In her first interview since investigators found the body of her 2-year-old daughter nearly a decade ago, Casey Anthony of Florida said she's not fazed by people who believe that her 2011 acquittal was unjust.
"I don't give a (expletive) about what anyone thinks about me. I never will," she told The Associated Press. "I'm OK with myself. I sleep pretty good at night."
After six weeks of testimony, a jury found Anthony not guilty in 2011 of killing her daughter, Caylee. They did, however, determine that she had lied to investigators.
"Even if I would've told them everything that I told to the psychologist, I hate to say this, but I firmly believe I would have been in the same place," Anthony told the AP.
"Because cops believe other cops. Cops tend to victimize the victims. I understand now ... I see why I was treated the way I was, even had I been completely truthful. … Cops lie to people every day. I'm just one of the unfortunate idiots who admitted they lied."
Caylee disappeared in 2008. Anthony claimed at her murder trial that the girl drowned on the day she disappeared.
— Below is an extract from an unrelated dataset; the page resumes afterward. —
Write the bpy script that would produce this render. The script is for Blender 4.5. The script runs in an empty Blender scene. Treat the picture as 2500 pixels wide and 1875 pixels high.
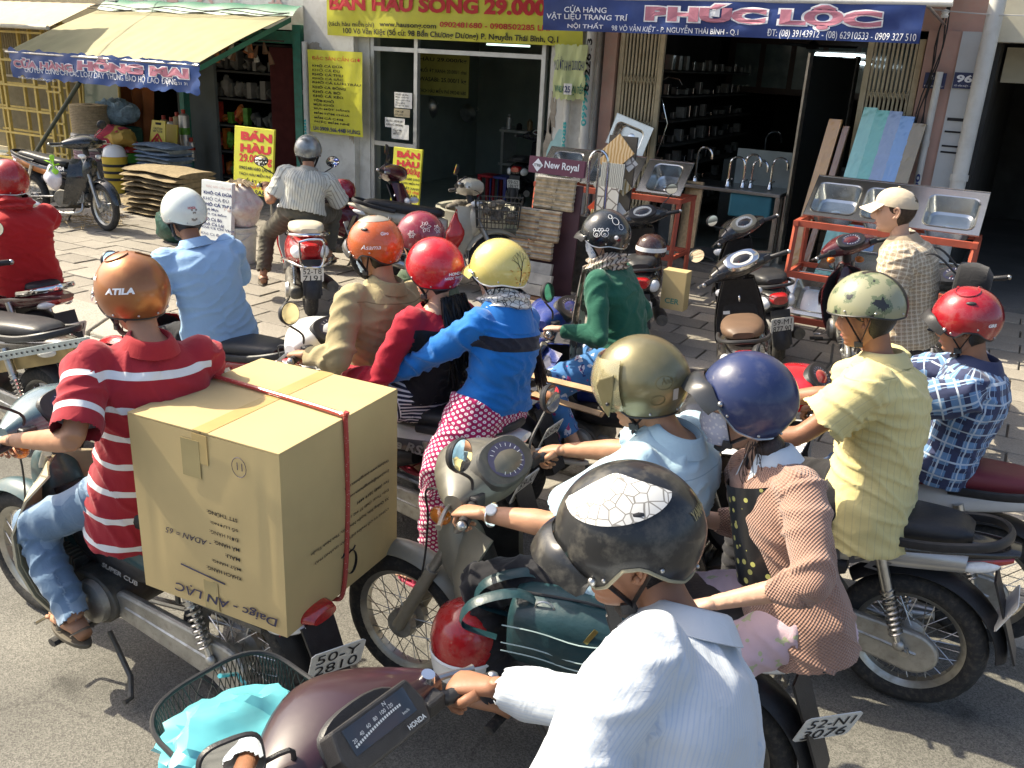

Asked about the claim, Anthony told the AP that she couldn't say for sure what happened to her daughter.
"Everyone has their theories. I don't know," she told the wire service. "As I stand here today, I can't tell you one way or another. The last time I saw my daughter, I believed she was alive and was going to be OK, and that's what was told to me. "
She told the AP that she still fears the possibility of seeing photos of her daughter on tabloid magazines, but said that the walls of her bedroom in South Florida are covered in images of Caylee.
Caylee's death and Anthony's subsequent trial captured the public's attention with what Time magazine dubbed the "social-media trial of the century."
Speaking to the AP, Casey framed media coverage of the case as unfair and compared herself to Alice from "Alice in Wonderland" facing off against the public as the Red Queen.
"The queen is proclaiming: 'No, no, sentence first, verdict afterward,'" she said. "I sense and feel to this day that is a direct parallel to what I lived. My sentence was doled out long before there was a verdict. Sentence first, verdict afterward. People found me guilty long before I had my day in court."
It was not immediately clear why Anthony agreed to break her silence after so many years. According to the AP, a reporter met her at a rally in Florida and conducted five interviews with her over the course of a week. She later asked the wire service not to publish her interview.
Anthony lives in South Florida in the home of her employer and the lead investigator on her defense team, Patrick McKenna, the AP reported. She works as a researcher for the private detective.